Auto-Battle Is the Best Version of Combat in the New 'NieR Replicant'

Letting the AI take over put me in the director's seat of a high intensity post-fantasy anime, and I'm never going back.
April 26, 2021, 1:00pm
Nier Combat
'NieR' screenshot courtesy of Square Enix

It turns out that I don't love pressing the dodge button at the exact moment I needed to. Parry timings? Okay maybe in Sekiro where parrying somehow manages to be an art form, religion, and exacting science. But the rest of the time, I don't care how loose or tight the window is—it's rarely interesting enough to make it worth fussing over. And how engaging can a SQUARE SQUARE SQUARE combo really be? Even if you get fancy and throw in a CROSS and TRIANGLE at the end—does it really matter? Hell no.


NieR ver.1.22474487139… (Nier 1.22) isn't exactly a slouch in the combat system arena, but it's not going to win any awards. It's functional and feels mostly okay. It's better once you get two-handed swords and spears to accompany the full range of Sealed Verse magic spells. But at most you can only have four spells equipped at one time (and you'd have to give up dodge and block for that). Changing spells mid-battle means breaking out of combat to go into a menu screen and reassign magic to the L and R buttons. 

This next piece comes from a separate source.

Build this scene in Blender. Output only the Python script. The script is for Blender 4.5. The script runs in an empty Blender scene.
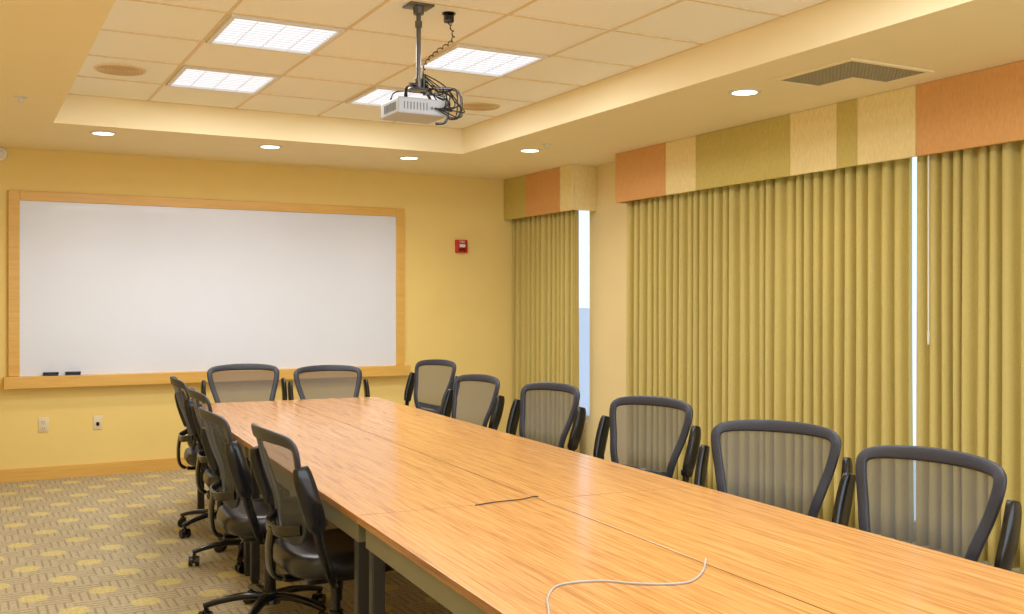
import bpy, bmesh, math, random
from mathutils import Vector, Matrix
random.seed(4)
scene = bpy.context.scene
COL = scene.collection
scene.view_settings.view_transform = 'Standard'

# ------------------------------------------------------------ materials
def lin(r, g, b):
    def f(c):
        c /= 255.0
        return c/12.92 if c <= 0.04045 else ((c+0.055)/1.055)**2.4
    return (f(r), f(g), f(b), 1)

def new_mat(name):
    m = bpy.data.materials.new(name); m.use_nodes = True
    nt = m.node_tree
    return m, nt, nt.nodes['Principled BSDF']

def mat_simple(name, rgb, rough=0.6, metal=0.0, noise=0.0, nscale=30, bump=0.0, coat=0.0, spec=0.5):
    m, nt, b = new_mat(name)
    col = lin(*rgb)
    b.inputs['Roughness'].default_value = rough
    b.inputs['Metallic'].default_value = metal
    b.inputs['Coat Weight'].default_value = coat
    b.inputs['Specular IOR Level'].default_value = spec
    tc = nt.nodes.new('ShaderNodeTexCoord')
    n = nt.nodes.new('ShaderNodeTexNoise'); n.inputs['Scale'].default_value = nscale; n.inputs['Detail'].default_value = 4
    nt.links.new(tc.outputs['Object'], n.inputs['Vector'])
    mr = nt.nodes.new('ShaderNodeMix'); mr.data_type = 'RGBA'
    mr.inputs['A'].default_value = tuple(c*(1-noise) for c in col[:3])+(1,)
    mr.inputs['B'].default_value = tuple(min(1, c*(1+noise)) for c in col[:3])+(1,)
    nt.links.new(n.outputs['Fac'], mr.inputs['Factor'])
    nt.links.new(mr.outputs['Result'], b.inputs['Base Color'])
    if bump:
        bp = nt.nodes.new('ShaderNodeBump'); bp.inputs['Strength'].default_value = bump; bp.inputs['Distance'].default_value = 0.01
        nt.links.new(n.outputs['Fac'], bp.inputs['Height']); nt.links.new(bp.outputs['Normal'], b.inputs['Normal'])
    return m

def mat_emit(name, rgb, strength, base=0.8):
    m, nt, b = new_mat(name)
    b.inputs['Base Color'].default_value = (base, base, base, 1)
    b.inputs['Emission Color'].default_value = lin(*rgb)
    b.inputs['Emission Strength'].default_value = strength
    return m

def mat_wood(name, c1, c2, c3, axis='Y', rough=0.3, coat=0.3, scale=1.0, along=0.9, spec=0.5, world_rot=None):
    m, nt, b = new_mat(name)
    if world_rot is None:
        src = nt.nodes.new('ShaderNodeTexCoord').outputs['Object']
    else:
        g = nt.nodes.new('ShaderNodeNewGeometry')
        r0 = nt.nodes.new('ShaderNodeMapping'); r0.inputs['Rotation'].default_value = (0, 0, world_rot)
        nt.links.new(g.outputs['Position'], r0.inputs['Vector']); src = r0.outputs['Vector']
    mp = nt.nodes.new('ShaderNodeMapping')
    sc = {'Y': (22*scale, along, 22*scale), 'X': (along, 22*scale, 22*scale)}[axis]
    mp.inputs['Scale'].default_value = sc
    nt.links.new(src, mp.inputs['Vector'])
    n = nt.nodes.new('ShaderNodeTexNoise'); n.inputs['Scale'].default_value = 1.6; n.inputs['Detail'].default_value = 5
    n.inputs['Roughness'].default_value = 0.6; n.inputs['Distortion'].default_value = 0.3
    nt.links.new(mp.outputs['Vector'], n.inputs['Vector'])
    mp2 = nt.nodes.new('ShaderNodeMapping')
    mp2.inputs['Scale'].default_value = tuple(s*3 if s > 5 else s*2.5 for s in sc)
    nt.links.new(src, mp2.inputs['Vector'])
    n2 = nt.nodes.new('ShaderNodeTexNoise'); n2.inputs['Scale'].default_value = 2.0; n2.inputs['Detail'].default_value = 2
    nt.links.new(mp2.outputs['Vector'], n2.inputs['Vector'])
    ad = nt.nodes.new('ShaderNodeMath'); ad.operation = 'MULTIPLY_ADD'
    ad.inputs[1].default_value = 0.8
    nt.links.new(n2.outputs['Fac'], ad.inputs[0])
    sb = nt.nodes.new('ShaderNodeMath'); sb.operation = 'SUBTRACT'; sb.inputs[1].default_value = 0.4
    nt.links.new(n.outputs['Fac'], sb.inputs[0]); nt.links.new(sb.outputs[0], ad.inputs[2])
    cr = nt.nodes.new('ShaderNodeValToRGB')
    e = cr.color_ramp.elements
    e[0].position = 0.30; e[0].color = lin(*c3)
    e[1].position = 0.70; e[1].color = lin(*c1)
    k = e.new(0.47); k.color = lin(*c2)
    nt.links.new(ad.outputs[0], cr.inputs['Fac'])
    nt.links.new(cr.outputs['Color'], b.inputs['Base Color'])
    b.inputs['Roughness'].default_value = rough
    b.inputs['Coat Weight'].default_value = coat
    b.inputs['Coat Roughness'].default_value = 0.12
    b.inputs['Specular IOR Level'].default_value = spec
    return m

def mat_fabric(name, rgb, translucent=0.0, scale=350):
    m, nt, b = new_mat(name)
    tc = nt.nodes.new('ShaderNodeTexCoord')
    mp = nt.nodes.new('ShaderNodeMapping'); mp.inputs['Scale'].default_value = (1, 1, 0.3)
    nt.links.new(tc.outputs['Object'], mp.inputs['Vector'])
    n = nt.nodes.new('ShaderNodeTexNoise'); n.inputs['Scale'].default_value = scale; n.inputs['Detail'].default_value = 2
    nt.links.new(mp.outputs['Vector'], n.inputs['Vector'])
    mx = nt.nodes.new('ShaderNodeMix'); mx.data_type = 'RGBA'
    c = lin(*rgb)
    mx.inputs['A'].default_value = tuple(v*0.82 for v in c[:3])+(1,)
    mx.inputs['B'].default_value = tuple(min(1, v*1.13) for v in c[:3])+(1,)
    nt.links.new(n.outputs['Fac'], mx.inputs['Factor'])
    nt.links.new(mx.outputs['Result'], b.inputs['Base Color'])
    b.inputs['Roughness'].default_value = 0.75
    b.inputs['Specular IOR Level'].default_value = 0.2
    if translucent:
        t = nt.nodes.new('ShaderNodeBsdfTranslucent')
        nt.links.new(mx.outputs['Result'], t.inputs['Color'])
        ms = nt.nodes.new('ShaderNodeMixShader'); ms.inputs[0].default_value = translucent
        nt.links.new(b.outputs[0], ms.inputs[1]); nt.links.new(t.outputs[0], ms.inputs[2])
        nt.links.new(ms.outputs[0], nt.nodes['Material Output'].inputs['Surface'])
    return m

def mat_glass(name):
    m, nt, b = new_mat(name)
    t = nt.nodes.new('ShaderNodeBsdfTransparent'); t.inputs['Color'].default_value = (0.92, 0.96, 1, 1)
    g = nt.nodes.new('ShaderNodeBsdfGlossy'); g.inputs['Roughness'].default_value = 0.03
    ms = nt.nodes.new('ShaderNodeMixShader'); ms.inputs[0].default_value = 0.06
    nt.links.new(t.outputs[0], ms.inputs[1]); nt.links.new(g.outputs[0], ms.inputs[2])
    nt.links.new(ms.outputs[0], nt.nodes['Material Output'].inputs['Surface'])
    return m

def mat_mesh_net(name, rgb):
    m, nt, b = new_mat(name)
    b.inputs['Base Color'].default_value = lin(*rgb); b.inputs['Roughness'].default_value = 0.7
    tc = nt.nodes.new('ShaderNodeTexCoord')
    w = nt.nodes.new('ShaderNodeTexWave'); w.inputs['Scale'].default_value = 90; w.bands_direction = 'Z'
    nt.links.new(tc.outputs['Object'], w.inputs['Vector'])
    mr = nt.nodes.new('ShaderNodeMapRange'); mr.inputs['To Min'].default_value = 0.5; mr.inputs['To Max'].default_value = 0.7
    nt.links.new(w.outputs['Fac'], mr.inputs['Value'])
    t = nt.nodes.new('ShaderNodeBsdfTransparent')
    ms = nt.nodes.new('ShaderNodeMixShader')
    nt.links.new(mr.outputs[0], ms.inputs[0])
    nt.links.new(t.outputs[0], ms.inputs[1]); nt.links.new(b.outputs[0], ms.inputs[2])
    nt.links.new(ms.outputs[0], nt.nodes['Material Output'].inputs['Surface'])
    return m

def mat_carpet():
    m, nt, b = new_mat('carpet')
    N = nt.nodes.new; L = nt.links.new
    tc = N('ShaderNodeTexCoord')
    sep = N('ShaderNodeSeparateXYZ'); L(tc.outputs['Object'], sep.inputs[0])
    def math_(op, a, bb=None, c=None):
        n = N('ShaderNodeMath'); n.operation = op
        for i, v in enumerate((a, bb, c)):
            if v is None: continue
            if isinstance(v, (int, float)): n.inputs[i].default_value = v
            else: L(v, n.inputs[i])
        return n.outputs[0]
    S = 0.32
    ux = math_('DIVIDE', sep.outputs['X'], S); uy = math_('DIVIDE', sep.outputs['Y'], S)
    row = math_('FLOOR', uy)
    off = math_('MULTIPLY', math_('FLOORED_MODULO', row, 2.0), 0.5)
    ux = math_('ADD', ux, off)
    fx = math_('ABSOLUTE', math_('SUBTRACT', math_('FRACT', ux), 0.5)); fy = math_('ABSOLUTE', math_('SUBTRACT', math_('FRACT', uy), 0.5))
    d = math_('ADD', math_('MAXIMUM', fx, fy), math_('MULTIPLY', math_('MINIMUM', fx, fy), 0.35))
    mrd = N('ShaderNodeMapRange'); mrd.interpolation_type = 'SMOOTHSTEP'
    mrd.inputs['From Min'].default_value = 0.19; mrd.inputs['From Max'].default_value = 0.25
    mrd.inputs['To Min'].default_value = 1.0; mrd.inputs['To Max'].default_value = 0.0
    L(d, mrd.inputs['Value']); dot = mrd.outputs[0]
    lx = math_('LESS_THAN', math_('FRACT', math_('MULTIPLY', sep.outputs['X'], 25.0)), 0.26)
    ly = math_('LESS_THAN', math_('FRACT', math_('MULTIPLY', sep.outputs['Y'], 25.0)), 0.26)
    chk = N('ShaderNodeTexChecker'); chk.inputs['Scale'].default_value = 1/0.16
    L(tc.outputs['Object'], chk.inputs['Vector'])
    hatch = math_('ADD', math_('MULTIPLY', lx, chk.outputs['Fac']), math_('MULTIPLY', ly, math_('SUBTRACT', 1.0, chk.outputs['Fac'])))
    noise = N('ShaderNodeTexNoise'); noise.inputs['Scale'].default_value = 60; noise.inputs['Detail'].default_value = 3
    L(tc.outputs['Object'], noise.inputs['Vector'])
    m1 = N('ShaderNodeMix'); m1.data_type = 'RGBA'
    m1.inputs['A'].default_value = lin(188, 174, 146); m1.inputs['B'].default_value = lin(160, 146, 118)
    L(hatch, m1.inputs['Factor'])
    m2 = N('ShaderNodeMix'); m2.data_type = 'RGBA'; m2.inputs['B'].default_value = lin(220, 202, 132)
    L(math_('MULTIPLY', dot, 0.68), m2.inputs['Factor']); L(m1.outputs['Result'], m2.inputs['A'])
    m3 = N('ShaderNodeMix'); m3.data_type = 'RGBA'; m3.blend_type = 'MULTIPLY'; m3.inputs['Factor'].default_value = 0.75
    mr = N('ShaderNodeMapRange'); mr.inputs['From Min'].default_value = 0.3; mr.inputs['From Max'].default_value = 0.7
    mr.inputs['To Min'].default_value = 0.66; mr.inputs['To Max'].default_value = 1.1
    L(noise.outputs['Fac'], mr.inputs['Value'])
    L(m2.outputs['Result'], m3.inputs['A']); L(mr.outputs[0], m3.inputs['B'])
    L(m3.outputs['Result'], b.inputs['Base Color'])
    b.inputs['Roughness'].default_value = 0.95; b.inputs['Specular IOR Level'].default_value = 0.1
    return m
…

It was on my way back to Nier's Village from the rules-bound, mask-loving city of Facade that I logged out of the game and dropped the difficulty down to Easy. I wasn't about to spend any longer than I had to slog it out with heavily armored Gestalts in the desert. And I thought, "Why not give the Auto-Battle system a try?" I turned it and all the available toggles on.

You know what I can't do? Perfect dodge 100% of the time. I can't perfectly parry 100% of the time either. And not having to worry about how many times I pushed SQUARE or TRIANGLE was not only an emotional quality of life improvement, it took a massive load off the aging joints and ligaments in my hands. At 38, with the amount of console games I have to play for this job, anything that takes stress off my hands is a godsend. 


But in addition to accomplishing defensive and combo maneuvers that I simply can't—the Auto-Battle AI can (and will) make use of the full range of Grimoire Weiss's dark magic—and it's smart about it. Not just smart, it's sick as fuck. And it never needs to pull up a menu to change abilities, the combat just flows like an unbroken river. And rather than having to micromanage every single action, I was able to step back and play fight choreographer to an extremely cool AMV of my own making. 

Leaping into the middle of a huge pack of little Gestalts wearing shields like helmets, the Auto-Battle flipped from the giant shard launching Dark Lance to Dark Execution, immediately dropping a charged blast impaling the half dozen or so little shades surrounding me, foisting them up into the air on black and red magical spikes. A larger club wielding Gestalt closed in and faster than I could react, time was slowed for a fraction of a second and the distinctive clang indicated a perfect parry. With only positional guidance from me, Nier had countered and was already gearing up to launch a barrage of those colossal glowing red spears into the spine of the half-dead black and gold menace. As they collided, Nier had switched to a charged version of Dark Phantasm—a quick blitz of red and black shadow Niers slammed into the remaining little shades and it was over.

The longer I kept the Auto-Battle system toggled on, the more I realized that the actual nuts and bolts of fighting in Nier aren't what's interesting. And the more I think about it, there are very few games outside of the original Xbox Ninja Gaiden where the act of pressing individual buttons is all that meaningful. If I really want to engage with the convolutions of human kinesthetics intersecting with the absurdity of button pressing, I could just go play QWOP (and I'm not fucking doing that after November 13, 2008). Instead, Nier 1.22 lets me engage relationally and positionally with enemies, deciding when and which engagements were going to happen, what badass weapon I want to be holding when I decide shit is ready to go down. It took care of the little fiddly bits so not only did I finally get to appreciate the breakneck speed and mayhem of trash fights, but boss encounters became audio-visual spectacles instead of hyper-focused spreadsheet optimizations. 

Honestly more games need to steal this. Yes, even Dark Souls.